▸ OBJECTIVE: The data below holds a line containing "Y_END, M['plinthL']), M['cap'])" and a line containing "(.76,.75,.68), .7), kind='structure', smooth=True)"; please quote exactly those two lines and every line between them, and nothing else.

|---|

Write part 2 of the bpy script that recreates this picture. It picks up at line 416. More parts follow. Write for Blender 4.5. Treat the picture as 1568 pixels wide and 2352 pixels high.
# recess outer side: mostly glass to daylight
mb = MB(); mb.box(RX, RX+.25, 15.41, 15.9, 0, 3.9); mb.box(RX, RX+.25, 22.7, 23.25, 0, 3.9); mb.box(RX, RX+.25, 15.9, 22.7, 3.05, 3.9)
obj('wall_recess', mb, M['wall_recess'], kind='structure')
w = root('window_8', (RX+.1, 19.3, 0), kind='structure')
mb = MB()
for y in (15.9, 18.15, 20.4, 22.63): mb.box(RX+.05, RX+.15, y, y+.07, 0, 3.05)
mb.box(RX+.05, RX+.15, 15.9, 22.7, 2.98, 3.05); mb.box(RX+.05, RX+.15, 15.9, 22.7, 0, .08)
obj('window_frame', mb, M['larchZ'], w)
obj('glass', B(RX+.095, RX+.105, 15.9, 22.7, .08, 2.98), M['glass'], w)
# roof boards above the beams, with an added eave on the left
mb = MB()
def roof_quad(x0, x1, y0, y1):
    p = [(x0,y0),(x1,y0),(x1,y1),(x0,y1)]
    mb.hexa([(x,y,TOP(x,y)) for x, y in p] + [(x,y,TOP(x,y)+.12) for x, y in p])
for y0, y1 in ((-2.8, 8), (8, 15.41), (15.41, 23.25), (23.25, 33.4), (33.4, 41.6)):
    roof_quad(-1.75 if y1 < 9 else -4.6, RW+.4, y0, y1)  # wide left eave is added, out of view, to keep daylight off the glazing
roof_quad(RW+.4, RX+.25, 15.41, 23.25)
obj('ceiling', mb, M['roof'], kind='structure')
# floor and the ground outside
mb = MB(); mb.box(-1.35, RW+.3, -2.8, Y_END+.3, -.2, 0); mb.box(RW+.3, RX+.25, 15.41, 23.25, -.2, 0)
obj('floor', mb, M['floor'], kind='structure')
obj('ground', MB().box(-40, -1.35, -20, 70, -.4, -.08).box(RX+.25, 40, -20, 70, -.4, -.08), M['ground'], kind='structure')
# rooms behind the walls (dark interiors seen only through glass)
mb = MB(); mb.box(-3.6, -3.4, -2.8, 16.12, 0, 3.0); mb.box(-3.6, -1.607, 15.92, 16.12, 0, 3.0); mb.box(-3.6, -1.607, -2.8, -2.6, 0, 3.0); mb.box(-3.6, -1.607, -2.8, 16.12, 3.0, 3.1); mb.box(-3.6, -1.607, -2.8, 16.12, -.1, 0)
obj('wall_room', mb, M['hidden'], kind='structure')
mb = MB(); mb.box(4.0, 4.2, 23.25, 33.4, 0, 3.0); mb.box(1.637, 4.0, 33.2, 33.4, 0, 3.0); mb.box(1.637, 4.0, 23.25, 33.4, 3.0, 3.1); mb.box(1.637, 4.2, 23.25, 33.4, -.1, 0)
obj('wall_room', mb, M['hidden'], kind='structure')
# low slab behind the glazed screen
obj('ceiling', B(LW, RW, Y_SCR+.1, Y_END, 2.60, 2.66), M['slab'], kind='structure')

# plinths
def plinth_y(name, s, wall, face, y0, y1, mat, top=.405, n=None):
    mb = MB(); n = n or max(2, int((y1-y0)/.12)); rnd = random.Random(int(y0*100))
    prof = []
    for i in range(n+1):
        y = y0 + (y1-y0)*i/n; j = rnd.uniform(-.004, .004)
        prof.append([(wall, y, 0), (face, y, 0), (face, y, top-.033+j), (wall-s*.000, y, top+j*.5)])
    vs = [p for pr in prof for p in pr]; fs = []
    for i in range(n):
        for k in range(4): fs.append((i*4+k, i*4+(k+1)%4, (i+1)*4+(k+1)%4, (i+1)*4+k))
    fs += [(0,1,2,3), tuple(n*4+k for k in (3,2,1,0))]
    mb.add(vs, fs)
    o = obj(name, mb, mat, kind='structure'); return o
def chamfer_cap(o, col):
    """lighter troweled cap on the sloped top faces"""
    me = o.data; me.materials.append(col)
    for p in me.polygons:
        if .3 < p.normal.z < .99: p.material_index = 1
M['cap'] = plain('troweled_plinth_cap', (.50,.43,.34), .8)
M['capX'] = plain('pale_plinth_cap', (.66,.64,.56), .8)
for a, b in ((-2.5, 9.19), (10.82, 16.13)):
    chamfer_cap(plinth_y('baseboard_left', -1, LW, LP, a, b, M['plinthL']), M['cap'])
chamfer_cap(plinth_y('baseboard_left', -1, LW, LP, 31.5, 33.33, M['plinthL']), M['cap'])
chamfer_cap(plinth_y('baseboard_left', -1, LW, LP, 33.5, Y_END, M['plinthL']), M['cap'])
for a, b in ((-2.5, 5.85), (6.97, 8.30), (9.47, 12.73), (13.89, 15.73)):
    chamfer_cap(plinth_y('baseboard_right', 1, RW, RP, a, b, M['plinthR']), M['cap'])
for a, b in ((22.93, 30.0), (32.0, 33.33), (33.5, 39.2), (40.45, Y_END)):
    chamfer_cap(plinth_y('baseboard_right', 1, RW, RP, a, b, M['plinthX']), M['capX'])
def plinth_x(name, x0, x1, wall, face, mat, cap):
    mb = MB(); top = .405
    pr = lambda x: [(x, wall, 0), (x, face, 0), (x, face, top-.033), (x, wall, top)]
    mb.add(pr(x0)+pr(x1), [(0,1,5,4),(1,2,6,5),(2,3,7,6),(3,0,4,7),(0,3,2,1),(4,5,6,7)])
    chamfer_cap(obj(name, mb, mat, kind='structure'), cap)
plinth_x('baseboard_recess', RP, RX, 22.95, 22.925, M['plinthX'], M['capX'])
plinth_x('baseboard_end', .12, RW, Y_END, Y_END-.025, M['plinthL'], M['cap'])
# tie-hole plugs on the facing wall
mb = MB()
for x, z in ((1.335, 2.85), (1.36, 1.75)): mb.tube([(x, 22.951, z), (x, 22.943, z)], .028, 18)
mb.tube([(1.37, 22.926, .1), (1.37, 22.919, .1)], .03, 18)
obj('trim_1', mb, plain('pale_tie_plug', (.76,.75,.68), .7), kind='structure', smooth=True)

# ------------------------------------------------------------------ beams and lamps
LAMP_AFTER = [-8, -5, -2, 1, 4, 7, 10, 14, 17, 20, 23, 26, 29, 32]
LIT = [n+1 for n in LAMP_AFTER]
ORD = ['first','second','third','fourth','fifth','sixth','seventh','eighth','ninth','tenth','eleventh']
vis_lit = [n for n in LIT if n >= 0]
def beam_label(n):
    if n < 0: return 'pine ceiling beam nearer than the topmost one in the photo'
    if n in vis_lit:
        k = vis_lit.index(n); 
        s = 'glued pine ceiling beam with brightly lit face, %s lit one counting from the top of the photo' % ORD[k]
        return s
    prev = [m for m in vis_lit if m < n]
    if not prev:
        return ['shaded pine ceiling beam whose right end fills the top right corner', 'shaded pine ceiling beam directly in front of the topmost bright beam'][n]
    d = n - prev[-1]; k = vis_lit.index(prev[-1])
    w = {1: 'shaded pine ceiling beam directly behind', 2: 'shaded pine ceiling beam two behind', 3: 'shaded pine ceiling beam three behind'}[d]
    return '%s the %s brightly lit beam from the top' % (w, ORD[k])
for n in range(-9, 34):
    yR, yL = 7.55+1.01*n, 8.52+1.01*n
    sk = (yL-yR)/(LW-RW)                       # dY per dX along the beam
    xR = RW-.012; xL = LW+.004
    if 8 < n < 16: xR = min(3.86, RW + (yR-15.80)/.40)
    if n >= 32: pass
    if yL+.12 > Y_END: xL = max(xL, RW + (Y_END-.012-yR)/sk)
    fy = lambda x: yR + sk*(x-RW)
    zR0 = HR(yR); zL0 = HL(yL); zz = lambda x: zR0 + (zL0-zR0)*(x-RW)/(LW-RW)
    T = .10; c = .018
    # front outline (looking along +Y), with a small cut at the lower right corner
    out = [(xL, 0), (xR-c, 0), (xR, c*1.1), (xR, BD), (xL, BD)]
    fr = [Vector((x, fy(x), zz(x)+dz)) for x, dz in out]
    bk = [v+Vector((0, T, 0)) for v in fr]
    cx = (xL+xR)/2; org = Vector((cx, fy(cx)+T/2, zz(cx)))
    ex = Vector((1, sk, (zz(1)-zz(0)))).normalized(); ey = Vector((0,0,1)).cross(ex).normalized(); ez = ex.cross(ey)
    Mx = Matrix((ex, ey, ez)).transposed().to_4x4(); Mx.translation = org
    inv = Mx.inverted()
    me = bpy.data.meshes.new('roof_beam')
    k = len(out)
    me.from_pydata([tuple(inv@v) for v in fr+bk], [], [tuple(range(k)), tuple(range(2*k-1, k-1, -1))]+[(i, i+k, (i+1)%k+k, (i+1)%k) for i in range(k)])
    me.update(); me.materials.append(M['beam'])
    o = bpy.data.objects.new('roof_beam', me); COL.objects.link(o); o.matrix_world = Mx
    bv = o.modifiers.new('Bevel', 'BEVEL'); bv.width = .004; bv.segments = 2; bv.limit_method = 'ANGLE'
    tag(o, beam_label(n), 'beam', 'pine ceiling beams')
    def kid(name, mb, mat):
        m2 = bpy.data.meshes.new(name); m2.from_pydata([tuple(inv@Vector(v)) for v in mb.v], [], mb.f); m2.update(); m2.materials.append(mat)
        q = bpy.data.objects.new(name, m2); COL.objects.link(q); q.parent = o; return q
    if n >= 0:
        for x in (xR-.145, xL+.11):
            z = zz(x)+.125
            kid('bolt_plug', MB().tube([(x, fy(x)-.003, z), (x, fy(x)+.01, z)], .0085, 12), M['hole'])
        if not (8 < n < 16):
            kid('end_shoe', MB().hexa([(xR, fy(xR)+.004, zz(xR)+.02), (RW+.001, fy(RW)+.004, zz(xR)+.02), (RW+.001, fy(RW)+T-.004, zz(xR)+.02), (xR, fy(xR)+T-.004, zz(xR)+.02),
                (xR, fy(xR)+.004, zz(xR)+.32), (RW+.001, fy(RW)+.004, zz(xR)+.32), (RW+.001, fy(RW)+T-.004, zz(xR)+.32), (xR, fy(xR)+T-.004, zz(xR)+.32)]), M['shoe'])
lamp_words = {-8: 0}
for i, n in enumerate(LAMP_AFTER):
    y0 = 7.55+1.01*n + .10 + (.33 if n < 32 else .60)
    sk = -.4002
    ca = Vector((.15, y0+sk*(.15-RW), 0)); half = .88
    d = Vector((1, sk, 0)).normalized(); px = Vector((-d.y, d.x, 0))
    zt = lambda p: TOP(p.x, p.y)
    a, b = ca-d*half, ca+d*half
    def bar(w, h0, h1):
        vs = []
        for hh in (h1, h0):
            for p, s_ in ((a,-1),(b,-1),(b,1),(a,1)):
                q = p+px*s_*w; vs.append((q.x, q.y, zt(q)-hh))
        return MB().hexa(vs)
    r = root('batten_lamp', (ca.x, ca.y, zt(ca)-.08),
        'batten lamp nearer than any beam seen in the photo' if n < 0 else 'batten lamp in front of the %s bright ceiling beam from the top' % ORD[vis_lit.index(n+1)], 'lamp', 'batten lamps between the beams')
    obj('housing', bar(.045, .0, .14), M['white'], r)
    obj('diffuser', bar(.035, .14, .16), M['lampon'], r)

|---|

▸ RESULT OF THIS EXERCISE:
chamfer_cap(plinth_y('baseboard_left', -1, LW, LP, 33.5, Y_END, M['plinthL']), M['cap'])
for a, b in ((-2.5, 5.85), (6.97, 8.30), (9.47, 12.73), (13.89, 15.73)):
    chamfer_cap(plinth_y('baseboard_right', 1, RW, RP, a, b, M['plinthR']), M['cap'])
for a, b in ((22.93, 30.0), (32.0, 33.33), (33.5, 39.2), (40.45, Y_END)):
    chamfer_cap(plinth_y('baseboard_right', 1, RW, RP, a, b, M['plinthX']), M['capX'])
def plinth_x(name, x0, x1, wall, face, mat, cap):
    mb = MB(); top = .405
    pr = lambda x: [(x, wall, 0), (x, face, 0), (x, face, top-.033), (x, wall, top)]
    mb.add(pr(x0)+pr(x1), [(0,1,5,4),(1,2,6,5),(2,3,7,6),(3,0,4,7),(0,3,2,1),(4,5,6,7)])
    chamfer_cap(obj(name, mb, mat, kind='structure'), cap)
plinth_x('baseboard_recess', RP, RX, 22.95, 22.925, M['plinthX'], M['capX'])
plinth_x('baseboard_end', .12, RW, Y_END, Y_END-.025, M['plinthL'], M['cap'])
# tie-hole plugs on the facing wall
mb = MB()
for x, z in ((1.335, 2.85), (1.36, 1.75)): mb.tube([(x, 22.951, z), (x, 22.943, z)], .028, 18)
mb.tube([(1.37, 22.926, .1), (1.37, 22.919, .1)], .03, 18)
obj('trim_1', mb, plain('pale_tie_plug', (.76,.75,.68), .7), kind='structure', smooth=True)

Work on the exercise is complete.